The emergency motion was called in response to Chancellor Rachel Reeves’s Spring Statement, which cut 15 per cent from administration budgets.
Chancellor of the Duchy of Lancaster Pat McFadden also announced 1,200 job cuts in the Cabinet Office last month, as hundreds of quangos face potential closure in a government review of arms length bodies.
“That’s not just numbers on a spreadsheet, it’s jobs, it’s services and it’s livelihoods on the line,” she said.
“These cuts by Pat McFadden say they are about being leading by example, if this is leadership it is one that leads to greater insecurity and disrespect.

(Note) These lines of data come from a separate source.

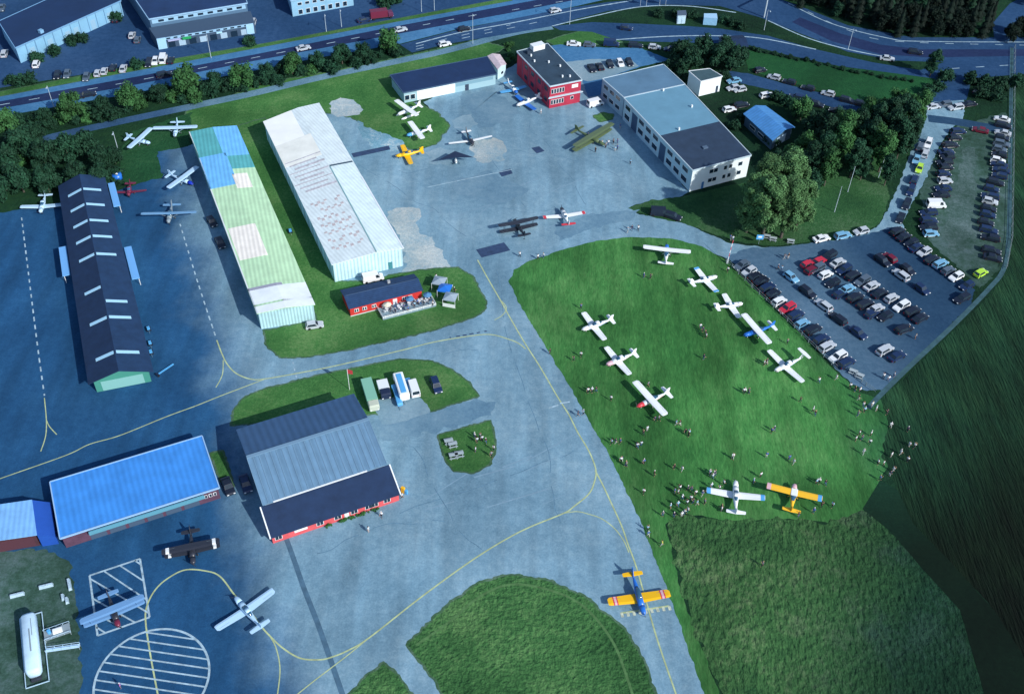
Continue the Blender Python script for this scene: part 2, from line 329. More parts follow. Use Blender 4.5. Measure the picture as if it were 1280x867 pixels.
sheet('north_worn_ground', [(412, 130), (428, 122), (446, 128), (452, 140), (430, 146), (415, 142)], CONC, 4, smooth=True, rag=1.2)
sheet('west_grass', [(150, 190), (165, 165), (240, 140), (236, 172), (236, 183), (196, 190), (203, 222), (182, 227), (160, 234), (150, 225)], VERGE if False else ground_mat('west_grass', [(.008, .05, .02), (.014, .075, .028), (.03, .10, .04)], (.06, .9), bump=.3, bscale=1.5), 3, rag=.6)
sheet('hangar_lawn', [(296, 158), (330, 148), (380, 255), (420, 352), (455, 352), (500, 342), (545, 336), (572, 335), (590, 346), (607, 378), (606, 386), (592, 396), (545, 411), (440, 436), (380, 446), (350, 446), (335, 432), (330, 414), (398, 400), (345, 270)], VERGE, 4, rag=.3)
sheet('middle_lawn', [(291, 530), (292, 515), (302, 500), (325, 488), (400, 469), (500, 449), (540, 452), (565, 463), (585, 478), (598, 494), (560, 506), (538, 514), (530, 502), (480, 515), (440, 520)], VERGE, 4, rag=.2)
sheet('gravel_bay', [(463, 500), (520, 492), (534, 505), (538, 515), (500, 528), (478, 530)], ASPH2, 5, rag=.3)
sheet('side_lawn', [(264, 566), (278, 564), (286, 590), (292, 612), (276, 600)], VERGE, 4, rag=.3)
sheet('lawn_island', [(548, 544), (612, 526), (618, 545), (618, 565), (610, 580), (592, 590), (568, 588), (558, 575)], VERGE, 4, smooth=False, rag=.2)
sheet('mound', [(510, 806), (535, 780), (565, 752), (600, 728), (640, 719), (680, 724), (730, 745), (780, 786), (805, 825), (820, 880), (850, 1000), (640, 1100), (575, 900), (545, 850)], HUMP, 4, rag=.4)
ribbon('mound_track', [(520, 806), (560, 778), (600, 745), (640, 730), (690, 738), (730, 758), (765, 800), (785, 850), (800, 900)], .45, mat('track_soil', (.075, .17, .06), .95, noise_scale=.8, amt=.4), 5)
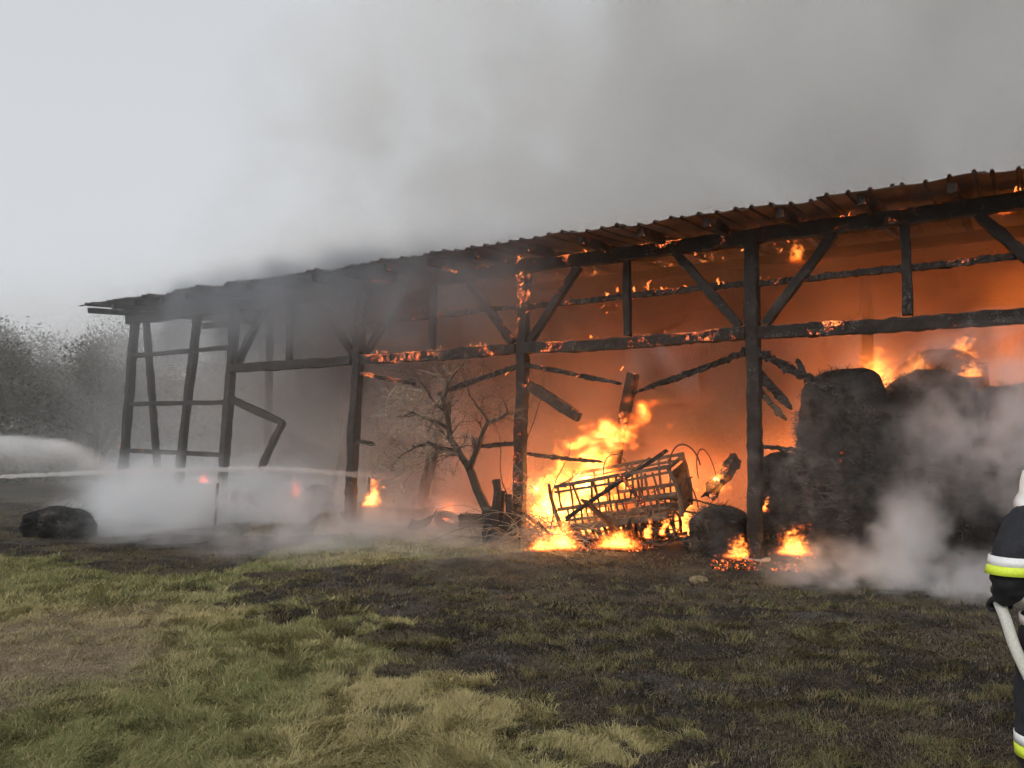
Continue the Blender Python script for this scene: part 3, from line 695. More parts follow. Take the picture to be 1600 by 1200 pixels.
def tyre(pos, rot, label, r=.24):
    e = empty('tyre', pos, rot=rot); tag(e, label, 'tyre'); rows = []
    for i in range(25):
        th = 2 * math.pi * i / 24; rows.append([Vector((math.cos(th) * (r + .09 * math.cos(q * .7854)), math.sin(th) * (r + .09 * math.cos(q * .7854)), .08 * math.sin(q * .7854))) for q in range(8)])
    MB().quadgrid(rows, True).build('tread', M['rubber'], e, True)
    b = MB().tube([(math.cos(q / 20 * 6.2832) * (r - .06), math.sin(q / 20 * 6.2832) * (r - .06), 0) for q in range(21)], .035, 6, False); b.build('rim', M['rust'], e, True)
p = gp(699, 828); tyre((p.x, p.y + .3, p.z + .16), (R(28), R(12), R(20)), 'burnt black tyre lying between the metal sheet and the tree')
def crate(pos, rz, label):
    e = empty('scorched_crate', pos, rz); tag(e, label, 'crate')
    for k in range(3):
        for y in (-.18, .18): timber('board', Vector((-.28, y, .07 + k * .13)), Vector((.28, y, .07 + k * .13)), .02, .11, M['char'], e, rough=.006)
        for x in (-.28, .28): timber('board', Vector((x, -.17, .07 + k * .13)), Vector((x, .17, .07 + k * .13)), .02, .11, M['char'], e, rough=.006)
    for x in (-.25, .25):
        for y in (-.155, .155): timber('corner_post', Vector((x, y, 0)), Vector((x, y, .42)), .03, .03, M['char'], e, rough=.004)
p = gp(742, 834); crate((p.x, p.y, p.z), R(-20), 'scorched wooden crate beside the foot of the bare tree')
for (px, py, h, lab) in ((336, 826, .95, 'thin dark stake standing alone in the smoke of the end bay'), (574, 812, 1.0, 'thin stake standing in front of the small flame by the post')):
    p = gp(px, py); o = obj('stake', timber_mesh('stake', (0, 0, -.1), (.03, .02, h), .05, .05, rough=.006), M['char']); o.location = p; tag(o, lab, 'stake')
for px, py, sz, lab in ((1092, 908, .11, 'pale brown stone on the burnt grass before the wagon bale'),):
    p = gp(px, py); rows = []
    for i in range(7):
        q = i / 6 * math.pi; rows.append([Vector((math.sin(q) * math.cos(j * .7) * sz * 1.3, math.sin(q) * math.sin(j * .7) * sz, math.cos(q) * sz * .6)) * (1 + .3 * mnoise.noise(Vector((i, j * .6, sz * 90)))) for j in range(9)])
    o = MB().quadgrid(rows, True).build('stone', M['straw'] if sz > .1 else M['concrete']); o.location = p + Vector((0, 0, sz * .3)); tag(o, lab, 'stone')

# beds of embers
def embers(name, px0, px1, py0, py1, n, label, seed):
    r_ = random.Random(seed); b = MB()
    for k in range(n):
        p = gp(r_.uniform(px0, px1), r_.uniform(py0, py1)); sz = r_.uniform(.008, .026) * r_.choice((.6, 1, 1.5)); rot = Matrix.Rotation(r_.random() * 6, 3, Vector((r_.random() - .5, r_.random() - .5, r_.random())).normalized())
        k0 = len(b.v); v = [(-1, -.6, -.4), (1, -.6, -.4), (1, .6, -.4), (-1, .6, -.4), (-.8, -.5, .4), (.9, -.4, .5), (.7, .6, .4), (-1, .5, .5)]
        b.v += [tuple(p + Vector((0, 0, sz * .3)) + rot @ (Vector(q) * sz)) for q in v]
        b.f += [tuple(k0 + i for i in q) for q in ((3, 2, 1, 0), (4, 5, 6, 7), (0, 1, 5, 4), (1, 2, 6, 5), (2, 3, 7, 6), (3, 0, 4, 7))]
    return tag(b.build(name, M['ember']), label, 'embers', kind='stuff')
embers('ember_bed', 815, 1020, 832, 862, 900, 'bed of glowing embers on the ground under the wagon', 4)
embers('ember_bed', 1110, 1190, 850, 892, 330, 'glowing embers scattered round the foot of the barn post', 5)
embers('ember_bed', 1205, 1275, 858, 896, 200, 'glowing embers before the stacked bales', 6)

# ------------------------------------------------------------------ bare fruit tree, stump and brambles
def branchy(root, segs, name, mat, depth_n, seed, length=.5, spread=.7, rad=.012, kids=4, grav=0.0, twist=.35):
    """grow twigs off the given limbs; each limb is a list of (point, radius)"""
    r_ = random.Random(seed); b = MB()
    def grow(p, d, L, r, lev):
        n = 5; pts = [p]; 
        for i in range(n):
            d = (d + Vector((r_.gauss(0, twist), r_.gauss(0, twist), r_.gauss(0, twist * .8) - grav)) * .55).normalized(); p = p + d * L / n; pts.append(p)
        b.tube(pts, [r * (1 - .75 * i / n) for i in range(n + 1)], 4 if lev < 2 else 3, False)
        if lev > 0:
            for k in range(r_.randint(kids - 1, kids + 1)):
                i = r_.randint(1, n); dd = (d + Vector((r_.gauss(0, spread), r_.gauss(0, spread), r_.gauss(0, spread)))).normalized()
                grow(pts[i], dd, L * r_.uniform(.45, .75), r * .55, lev - 1)
    for p, d, L, r in segs: grow(Vector(p), Vector(d).normalized(), L, r, depth_n)
    return b.build(name, mat, root)
TD = 14.6
tb = gp(772, 846); tree = empty('bare_tree', tb); tag(tree, 'leafless crooked fruit tree with pale twigs growing before the barn', 'tree')
def tp(px, py, dd=0.0): return at(px, py, TD + dd) - tb
limbs = {
    'trunk': [((776, 856, 0), .135), ((768, 818, 0), .10), ((752, 778, .05), .085), ((738, 742, .05), .08), ((728, 722, .05), .07)],
    'branch0': [((728, 724, .05), .065), ((715, 705, .1), .056), ((702, 680, .15), .05), ((700, 655, .1), .042), ((690, 625, 0), .032), ((700, 600, 0), .028), ((712, 582, -.1), .014)],
    'branch1': [((732, 735, .05), .07), ((745, 705, -.1), .05), ((752, 680, -.2), .042), ((762, 660, -.25), .036), ((780, 654, -.3), .03), ((793, 645, -.3), .02), ((787, 625, -.3), .01)],
    'branch2': [((716, 708, .1), .045), ((690, 700, 0), .036), ((668, 692, -.2), .028), ((645, 700, -.3), .018), ((628, 712, -.4), .008)],
    'branch3': [((702, 672, .15), .04), ((685, 660, .1), .032), ((665, 655, 0), .026), ((645, 645, -.1), .018), ((622, 650, -.2), .008)],
    'branch4': [((762, 660, -.25), .028), ((752, 640, -.2), .02), ((735, 620, -.1), .014), ((728, 598, -.1), .007)],
    'branch5': [((700, 648, .1), .034), ((680, 628, .2), .024), ((664, 605, .25), .016), ((650, 592, .3), .008)],
}
tips = []
for nm, L in limbs.items():
    pts = []; rr = []
    for i, (q, r) in enumerate(L):
        a_ = tp(*q)
        if i:
            for k in (1, 2, 3):
                f = k / 3; pp = pts0.lerp(a_, f); pts.append(pp + Vector((mnoise.noise(pp * 5), mnoise.noise(pp * 5 + Vector((3, 1, 9))), mnoise.noise(pp * 5 + Vector((9, 4, 2))))) * .035); rr.append(r0 + (r - r0) * f)
        else: pts.append(a_); rr.append(r)
        pts0, r0 = a_, r
    MB().tube(pts, rr, 8).build('trunk' if nm == 'trunk' else 'branch', M['bark'], tree, True)
    if nm != 'trunk':
        for i in range(2, len(pts)):
            if rnd.random() < .85:
                d = (pts[i] - pts[i - 1]).normalized(); tips.append((pts[i], d * .4 + Vector((rnd.gauss(0, .7), rnd.gauss(0, .7), rnd.gauss(.15, .6))), rnd.uniform(.28, .62), max(.006, rr[i] * .35)))
        tips.append((pts[-1], pts[-1] - pts[-2], .45, .008))
h_ = len(tips) // 2
tag(branchy(tree, tips, 'twigs', M['bark'], 2, 3, kids=4), kind='stuff')
for q in range(60):                                       # pale fine twigs of the left side
    c = tp(rnd.uniform(610, 705), rnd.uniform(595, 740), rnd.uniform(-.3, .3)); tips.append((c, Vector((rnd.gauss(-.5, .7), rnd.gauss(0, .6), rnd.gauss(-.2, .6))), rnd.uniform(.3, .6), .008))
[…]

“Let’s be clear, this Labour government is preparing a major assault on the Civil Service, from job cuts to pay restraint, from hybrid working to places for growth ... this government has taken a hard line on every stance with us at every turn.”
Ministers have also submitted evidence backing a 2.8 per cent pay rise for civil servants to their pay review bodies, delegates heard.
This is “well below" estimates that inflation will rise to 3.7 per cent in the third quarter of 2025, said the union leader, adding research shows that Civil Service pay has fallen between 15 and 38 per cent since 2010.
Ms Laidlaw said: “In some cases real wages are back to where they were 20, even 40 years ago. Pay rises of 18 to 26 per cent will be needed just to catch up.”
Acknowledging the work needed to rebuild support for the union’s pay demands, she added: “This motion sets out a clear plan for this.”
The union also opposed the “tap on the shoulder” method for selecting people to leave the Civil Service.